Photo: Site officiel du club Isshinkai Aikido Praha
L’apprentissage de l’aïkido, comme dans la plupart des arts martiaux, est matérialisé par un système de grades, les dans, dont les titulaires portent la ceinture noire. Sébastien Martineau poursuit :

« Les Japonais ont apparemment inventé les ceintures de couleur parce que les Européens et les gens de l’Ouest n’avaient aucune patience. ‘Dan’, cela voulait dire ‘pas’, ‘premier pas’. En fait, la ceinture noire dans la tradition japonaise est le premier pas. Nous, on se sert des ceintures de couleur parce que cela aide les personnes à se rendre compte de leur progression. C’est très difficile de voir comment on progresse si on n’a pas un test.

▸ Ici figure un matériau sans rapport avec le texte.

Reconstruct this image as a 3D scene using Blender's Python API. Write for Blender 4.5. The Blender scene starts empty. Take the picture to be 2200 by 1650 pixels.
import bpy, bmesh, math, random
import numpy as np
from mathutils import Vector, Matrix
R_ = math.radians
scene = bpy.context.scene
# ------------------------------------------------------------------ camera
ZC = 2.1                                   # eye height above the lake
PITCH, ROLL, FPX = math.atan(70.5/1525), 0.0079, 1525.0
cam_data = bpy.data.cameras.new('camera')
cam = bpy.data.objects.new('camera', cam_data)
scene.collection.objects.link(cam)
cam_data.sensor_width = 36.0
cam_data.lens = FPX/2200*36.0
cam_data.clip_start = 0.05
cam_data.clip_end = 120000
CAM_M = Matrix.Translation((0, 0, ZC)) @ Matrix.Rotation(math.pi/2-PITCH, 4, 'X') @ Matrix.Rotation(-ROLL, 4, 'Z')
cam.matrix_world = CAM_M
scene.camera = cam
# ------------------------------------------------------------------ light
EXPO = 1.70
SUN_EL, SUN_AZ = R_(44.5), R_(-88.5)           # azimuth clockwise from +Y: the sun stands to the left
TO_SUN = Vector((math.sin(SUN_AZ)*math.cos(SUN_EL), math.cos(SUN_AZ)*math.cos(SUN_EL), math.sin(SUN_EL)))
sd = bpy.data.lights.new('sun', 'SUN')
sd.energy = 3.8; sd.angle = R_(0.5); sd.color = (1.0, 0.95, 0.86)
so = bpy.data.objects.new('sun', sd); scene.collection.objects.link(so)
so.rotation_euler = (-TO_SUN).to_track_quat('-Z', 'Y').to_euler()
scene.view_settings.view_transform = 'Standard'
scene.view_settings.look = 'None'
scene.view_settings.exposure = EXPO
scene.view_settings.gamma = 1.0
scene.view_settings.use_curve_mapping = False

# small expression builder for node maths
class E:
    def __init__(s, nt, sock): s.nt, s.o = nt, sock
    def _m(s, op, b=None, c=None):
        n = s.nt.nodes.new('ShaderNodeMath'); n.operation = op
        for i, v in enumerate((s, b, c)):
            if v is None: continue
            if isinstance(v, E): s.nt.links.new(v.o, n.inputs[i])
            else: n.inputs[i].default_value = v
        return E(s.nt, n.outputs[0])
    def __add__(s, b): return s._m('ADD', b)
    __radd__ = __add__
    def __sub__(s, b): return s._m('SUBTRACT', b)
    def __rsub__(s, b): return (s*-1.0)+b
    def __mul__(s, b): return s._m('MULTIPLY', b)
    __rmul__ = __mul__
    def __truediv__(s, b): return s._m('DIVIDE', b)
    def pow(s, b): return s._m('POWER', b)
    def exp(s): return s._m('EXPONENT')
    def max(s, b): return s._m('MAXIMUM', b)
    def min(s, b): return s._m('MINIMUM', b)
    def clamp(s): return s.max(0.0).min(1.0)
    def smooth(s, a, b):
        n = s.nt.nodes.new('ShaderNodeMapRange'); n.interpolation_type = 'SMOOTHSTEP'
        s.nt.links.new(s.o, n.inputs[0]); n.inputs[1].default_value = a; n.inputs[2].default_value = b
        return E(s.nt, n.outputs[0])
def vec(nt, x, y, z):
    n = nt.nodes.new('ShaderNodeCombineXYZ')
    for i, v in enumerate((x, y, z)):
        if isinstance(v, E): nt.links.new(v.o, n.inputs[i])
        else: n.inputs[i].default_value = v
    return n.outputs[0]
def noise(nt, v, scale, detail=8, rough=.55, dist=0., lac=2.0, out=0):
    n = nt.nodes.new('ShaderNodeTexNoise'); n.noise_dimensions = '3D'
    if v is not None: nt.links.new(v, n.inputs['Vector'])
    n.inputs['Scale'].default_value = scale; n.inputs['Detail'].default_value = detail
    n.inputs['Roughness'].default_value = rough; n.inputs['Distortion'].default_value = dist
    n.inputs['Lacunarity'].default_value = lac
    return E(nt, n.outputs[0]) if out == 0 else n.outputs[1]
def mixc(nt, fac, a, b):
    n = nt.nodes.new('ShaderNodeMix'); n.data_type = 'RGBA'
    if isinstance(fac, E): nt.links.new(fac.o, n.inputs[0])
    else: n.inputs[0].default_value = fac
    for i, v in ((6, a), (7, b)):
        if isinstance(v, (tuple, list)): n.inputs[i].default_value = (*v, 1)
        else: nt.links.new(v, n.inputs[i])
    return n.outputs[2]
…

C’est très utile. »

Photo: Site officiel du club Isshinkai Aikido Praha
Au rythme de deux cours d’une heure et demie par semaine, il peut falloir six ans pour obtenir un premier dan. Et il y a dix paliers de la sorte en aïkido. La progression est donc relativement lente et potentiellement infinie. Sébastien Martineau :

« Comme dans beaucoup des arts japonais, c’est quelque chose où une vie humaine est trop courte pour tout apprendre. Ce qui, quelque part, est quelque chose d’intéressant. C’est une progression continue pour la vie. »

Tous les mois, Sébastien Martineau propose des cours pour débutants, souvent le dernier mardi du mois. Une fois n’est pas coutume, le prochain aura lieu le mardi 1er octobre.